Review of Katla

Katla (2021)
8/10
It's all metaphoric
21 June 2021
Warning: Spoilers
This series really didn't have me convinced until I had completed the last episode.

First off I must mention that as a native Icelandic speaker I found the conversations quite stiff at times, both the acting and the actual dialog.

There were also details like two scientist in a cabin monitoring an ongoing eruption that would be the biggest one in Iceland in centuries, and the third one (Darri) having to go there to read out some seismic graphs. Uhm, the director and writer should know that this data can all be read remotely from the Met office HQ in Reykjavík. So some of the "setups" were a bit clumsy, but they put the players and pawns in the positions they needed to be in for the story to roll.
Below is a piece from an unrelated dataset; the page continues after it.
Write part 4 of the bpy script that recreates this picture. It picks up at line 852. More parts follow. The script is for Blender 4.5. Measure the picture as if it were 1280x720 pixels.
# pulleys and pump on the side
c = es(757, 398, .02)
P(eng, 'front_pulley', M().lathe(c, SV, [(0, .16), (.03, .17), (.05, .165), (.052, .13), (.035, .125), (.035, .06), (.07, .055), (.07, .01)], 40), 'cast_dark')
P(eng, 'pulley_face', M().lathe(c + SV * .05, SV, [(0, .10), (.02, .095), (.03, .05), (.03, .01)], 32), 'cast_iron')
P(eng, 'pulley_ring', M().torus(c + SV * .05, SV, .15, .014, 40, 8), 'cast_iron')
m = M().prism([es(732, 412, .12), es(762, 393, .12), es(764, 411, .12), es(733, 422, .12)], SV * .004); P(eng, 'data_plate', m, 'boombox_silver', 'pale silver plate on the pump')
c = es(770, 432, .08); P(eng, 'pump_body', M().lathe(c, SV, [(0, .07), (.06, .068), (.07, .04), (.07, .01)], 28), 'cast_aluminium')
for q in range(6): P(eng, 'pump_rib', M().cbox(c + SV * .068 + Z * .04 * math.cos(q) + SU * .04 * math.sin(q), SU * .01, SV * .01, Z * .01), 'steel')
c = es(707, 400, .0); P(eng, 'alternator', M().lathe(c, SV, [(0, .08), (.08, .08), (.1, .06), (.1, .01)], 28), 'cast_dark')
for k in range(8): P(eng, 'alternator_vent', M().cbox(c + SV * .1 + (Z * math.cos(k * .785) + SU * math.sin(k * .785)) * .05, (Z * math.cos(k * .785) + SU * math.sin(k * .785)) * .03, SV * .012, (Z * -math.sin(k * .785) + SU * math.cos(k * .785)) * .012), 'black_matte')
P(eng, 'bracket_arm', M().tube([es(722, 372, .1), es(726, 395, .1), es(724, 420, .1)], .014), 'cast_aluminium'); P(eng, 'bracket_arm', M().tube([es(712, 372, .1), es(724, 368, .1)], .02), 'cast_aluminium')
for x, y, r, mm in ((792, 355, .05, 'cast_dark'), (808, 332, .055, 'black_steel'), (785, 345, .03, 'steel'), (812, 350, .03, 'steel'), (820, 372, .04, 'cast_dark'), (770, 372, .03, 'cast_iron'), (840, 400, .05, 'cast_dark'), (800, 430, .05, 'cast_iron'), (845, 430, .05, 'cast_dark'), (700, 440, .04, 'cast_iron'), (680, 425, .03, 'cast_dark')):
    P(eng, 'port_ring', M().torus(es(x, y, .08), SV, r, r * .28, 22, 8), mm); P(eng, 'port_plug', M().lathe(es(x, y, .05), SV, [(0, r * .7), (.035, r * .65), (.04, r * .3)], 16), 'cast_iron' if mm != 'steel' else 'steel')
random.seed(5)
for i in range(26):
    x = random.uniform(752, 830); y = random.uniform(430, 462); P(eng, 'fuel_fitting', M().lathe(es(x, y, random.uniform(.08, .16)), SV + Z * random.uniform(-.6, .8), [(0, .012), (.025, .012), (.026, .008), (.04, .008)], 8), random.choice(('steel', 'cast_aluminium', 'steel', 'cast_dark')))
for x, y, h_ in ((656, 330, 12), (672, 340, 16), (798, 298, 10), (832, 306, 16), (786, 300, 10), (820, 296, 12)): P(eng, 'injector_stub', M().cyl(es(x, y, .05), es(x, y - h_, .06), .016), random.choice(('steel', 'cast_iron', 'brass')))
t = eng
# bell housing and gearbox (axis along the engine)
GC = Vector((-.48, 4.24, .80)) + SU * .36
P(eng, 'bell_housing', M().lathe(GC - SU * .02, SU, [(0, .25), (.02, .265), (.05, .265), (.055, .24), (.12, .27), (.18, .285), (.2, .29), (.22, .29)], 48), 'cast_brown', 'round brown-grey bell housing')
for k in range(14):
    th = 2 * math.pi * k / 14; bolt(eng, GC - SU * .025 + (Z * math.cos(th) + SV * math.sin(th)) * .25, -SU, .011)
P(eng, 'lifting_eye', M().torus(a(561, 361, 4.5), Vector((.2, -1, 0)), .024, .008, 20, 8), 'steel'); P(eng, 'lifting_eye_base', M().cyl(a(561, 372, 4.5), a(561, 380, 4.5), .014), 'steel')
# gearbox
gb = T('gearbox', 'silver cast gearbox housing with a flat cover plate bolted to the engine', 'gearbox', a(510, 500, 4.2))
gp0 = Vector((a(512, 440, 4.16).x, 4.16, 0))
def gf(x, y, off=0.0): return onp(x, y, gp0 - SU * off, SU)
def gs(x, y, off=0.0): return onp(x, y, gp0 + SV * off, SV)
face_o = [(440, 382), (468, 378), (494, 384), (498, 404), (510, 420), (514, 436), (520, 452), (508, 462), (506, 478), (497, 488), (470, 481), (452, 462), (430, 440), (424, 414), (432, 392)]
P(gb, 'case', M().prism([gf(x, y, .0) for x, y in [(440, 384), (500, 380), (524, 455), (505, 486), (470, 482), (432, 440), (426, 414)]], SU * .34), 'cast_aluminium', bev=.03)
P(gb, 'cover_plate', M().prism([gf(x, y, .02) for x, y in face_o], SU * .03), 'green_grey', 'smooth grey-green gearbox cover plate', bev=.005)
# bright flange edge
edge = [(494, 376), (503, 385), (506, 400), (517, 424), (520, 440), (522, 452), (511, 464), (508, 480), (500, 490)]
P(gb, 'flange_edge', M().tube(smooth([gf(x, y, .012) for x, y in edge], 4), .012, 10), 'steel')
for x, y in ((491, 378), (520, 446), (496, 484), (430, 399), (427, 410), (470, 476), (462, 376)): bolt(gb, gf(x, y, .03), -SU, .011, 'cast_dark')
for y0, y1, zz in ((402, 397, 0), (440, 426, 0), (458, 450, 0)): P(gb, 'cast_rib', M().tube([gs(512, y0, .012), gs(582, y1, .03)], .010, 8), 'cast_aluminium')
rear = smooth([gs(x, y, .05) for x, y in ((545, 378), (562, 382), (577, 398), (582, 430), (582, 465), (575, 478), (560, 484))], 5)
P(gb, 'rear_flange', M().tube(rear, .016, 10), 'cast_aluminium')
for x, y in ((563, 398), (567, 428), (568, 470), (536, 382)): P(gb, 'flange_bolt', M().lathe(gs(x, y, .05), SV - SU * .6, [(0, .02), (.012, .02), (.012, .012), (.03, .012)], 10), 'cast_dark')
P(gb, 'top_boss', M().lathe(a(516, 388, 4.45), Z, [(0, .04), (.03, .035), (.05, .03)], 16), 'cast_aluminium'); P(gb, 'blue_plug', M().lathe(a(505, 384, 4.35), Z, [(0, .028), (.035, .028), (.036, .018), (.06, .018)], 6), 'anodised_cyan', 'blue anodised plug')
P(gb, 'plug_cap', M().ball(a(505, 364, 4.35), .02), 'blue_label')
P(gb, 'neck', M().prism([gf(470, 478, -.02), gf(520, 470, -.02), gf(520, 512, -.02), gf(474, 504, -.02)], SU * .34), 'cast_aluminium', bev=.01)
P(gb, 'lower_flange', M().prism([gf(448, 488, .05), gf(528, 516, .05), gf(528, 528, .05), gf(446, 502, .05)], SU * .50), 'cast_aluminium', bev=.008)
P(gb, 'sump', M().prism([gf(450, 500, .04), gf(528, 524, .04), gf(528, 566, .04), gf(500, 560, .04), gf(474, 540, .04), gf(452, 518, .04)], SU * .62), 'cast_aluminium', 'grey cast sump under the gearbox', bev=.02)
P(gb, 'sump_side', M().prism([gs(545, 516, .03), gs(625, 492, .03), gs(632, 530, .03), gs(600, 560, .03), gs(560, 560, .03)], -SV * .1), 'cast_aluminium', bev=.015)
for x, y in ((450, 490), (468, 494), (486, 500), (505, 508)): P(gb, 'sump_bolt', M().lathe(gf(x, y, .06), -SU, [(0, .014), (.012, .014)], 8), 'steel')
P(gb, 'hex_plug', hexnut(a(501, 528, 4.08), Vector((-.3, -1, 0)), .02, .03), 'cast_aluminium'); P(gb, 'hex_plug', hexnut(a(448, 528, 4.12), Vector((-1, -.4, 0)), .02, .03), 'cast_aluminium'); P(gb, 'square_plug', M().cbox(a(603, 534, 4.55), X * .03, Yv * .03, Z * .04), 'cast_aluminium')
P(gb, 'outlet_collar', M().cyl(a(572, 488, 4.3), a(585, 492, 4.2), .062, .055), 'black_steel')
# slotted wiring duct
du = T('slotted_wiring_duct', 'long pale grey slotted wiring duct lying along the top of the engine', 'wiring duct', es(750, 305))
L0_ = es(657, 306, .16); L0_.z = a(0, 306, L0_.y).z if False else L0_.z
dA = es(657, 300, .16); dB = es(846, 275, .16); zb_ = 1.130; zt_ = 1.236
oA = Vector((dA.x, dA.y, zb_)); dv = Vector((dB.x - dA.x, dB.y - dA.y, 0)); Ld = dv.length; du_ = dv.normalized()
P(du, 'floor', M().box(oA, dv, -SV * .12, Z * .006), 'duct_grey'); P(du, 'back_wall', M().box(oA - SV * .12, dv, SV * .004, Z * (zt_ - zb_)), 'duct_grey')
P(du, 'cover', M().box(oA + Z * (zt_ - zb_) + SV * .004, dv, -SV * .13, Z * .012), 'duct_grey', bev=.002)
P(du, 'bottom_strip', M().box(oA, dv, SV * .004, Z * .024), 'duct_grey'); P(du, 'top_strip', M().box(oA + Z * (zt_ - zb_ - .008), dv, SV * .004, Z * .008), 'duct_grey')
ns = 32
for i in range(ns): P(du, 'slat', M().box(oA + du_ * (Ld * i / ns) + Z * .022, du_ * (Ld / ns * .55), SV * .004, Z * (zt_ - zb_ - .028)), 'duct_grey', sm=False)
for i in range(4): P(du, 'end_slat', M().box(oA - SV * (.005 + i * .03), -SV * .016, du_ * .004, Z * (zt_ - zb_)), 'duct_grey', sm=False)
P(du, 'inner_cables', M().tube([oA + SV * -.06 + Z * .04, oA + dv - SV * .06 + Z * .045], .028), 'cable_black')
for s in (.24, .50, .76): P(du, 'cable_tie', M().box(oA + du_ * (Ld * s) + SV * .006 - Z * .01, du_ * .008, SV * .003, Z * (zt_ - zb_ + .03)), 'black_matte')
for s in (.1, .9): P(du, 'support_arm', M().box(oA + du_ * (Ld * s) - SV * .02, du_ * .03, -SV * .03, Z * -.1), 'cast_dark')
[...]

I also have to agree with some users saying that a lot of the times the character's actions, conversations and questions (or lack there of) didn't make sense to me. That is, until afterwards when I realized these things didn't matter. Sometimes they weren't logical, because they weren't really supposed to be so.

Warning, spoilers;

There are hints throughout that suggest the whole thing should be considered like more of a dream. A couple of characters say that they feel they're in a dream they can't wake up from. In dreams we experience happiness, loss and grief a bit differently than in waking life, and we can also spend time with loved ones that are departed from this world. The obvious metaphor for the dead boy and the dead sister are there, but what about the "clones" of people that were still alive? Gunnhild (the Swedish lady) and Gríma?

Let me run through what I think each "clone" stands for and why they were there; Gunnhild came back to help Þór to some extent deal with losing the true love of his life, which was young Gunnhild. The suicide of his wife probably affected him, but he obviously wasn't in love with her. But I think this was only a minor part in Gunnhild's purpose, her greater purpose was to lead Þór and his son Björn together, and for older Gunnhild to come to terms with and understand that her son's (Björn´s) handicap wasn't her fault.

The Magnea clone was her sick self's liberator. Her jail was no less real than the jail in the basement. Did she really deny to be relocated to Reykjavík, or was her husband lying about that?

Gríma said her sister Ása came back to help her overcome the grief of Ása's death and in the same way Mikael (the little boy) came back to help his parents come to terms with his death, that nothing could bring him back. If ever I've seen a heartbraking moment in tv/film, it's when he told his mother he stepped in front of the car on purpose, that he, a 8 year old boy wanted to die. It was also brutal as hell when the parents killed the "clone".

But what about Gríma? I, like some other reviewers, was frustrated at why Gríma didn't introduce her husband to the clone Gríma. But I first understood that it was all metaphoric when he walked in on them and he only saw one Gríma. That was farther cemented in the Gríma Russian roulette scene. Gríma's husband had told Gríma that he's just going to milk the cows and then he'll be back inside to help her paint the bedroom. Milking the cows doesn't take so much time that the other Gríma would have had time to clean up the brains and blood and dump the body. What this scene was about was Gríma deciding which one of her personalities should live on, because there obviously wasn't room for both. The "colnes" weren't exact replicas of the people they represented, they were only based on the memories of other people. Mikael was the memory of his father, Gunnhild was the memory of Þór (she literally said she had been with Þór), Magnea was the memory of her husband, Ása was the meomoy of Gríma but also Gríma was the memory of her self, of how she used to be before losing Ása, and with her the joy of life, the love for her husband and the will to live.

When Ása and young Gunnhild dissapear again nobody really seems to bothered about it. Perhaps because they were never really there.

I just wish they wouldn't have explained it by an alien meteor, but I guess they needed some premise for the supernatural beings.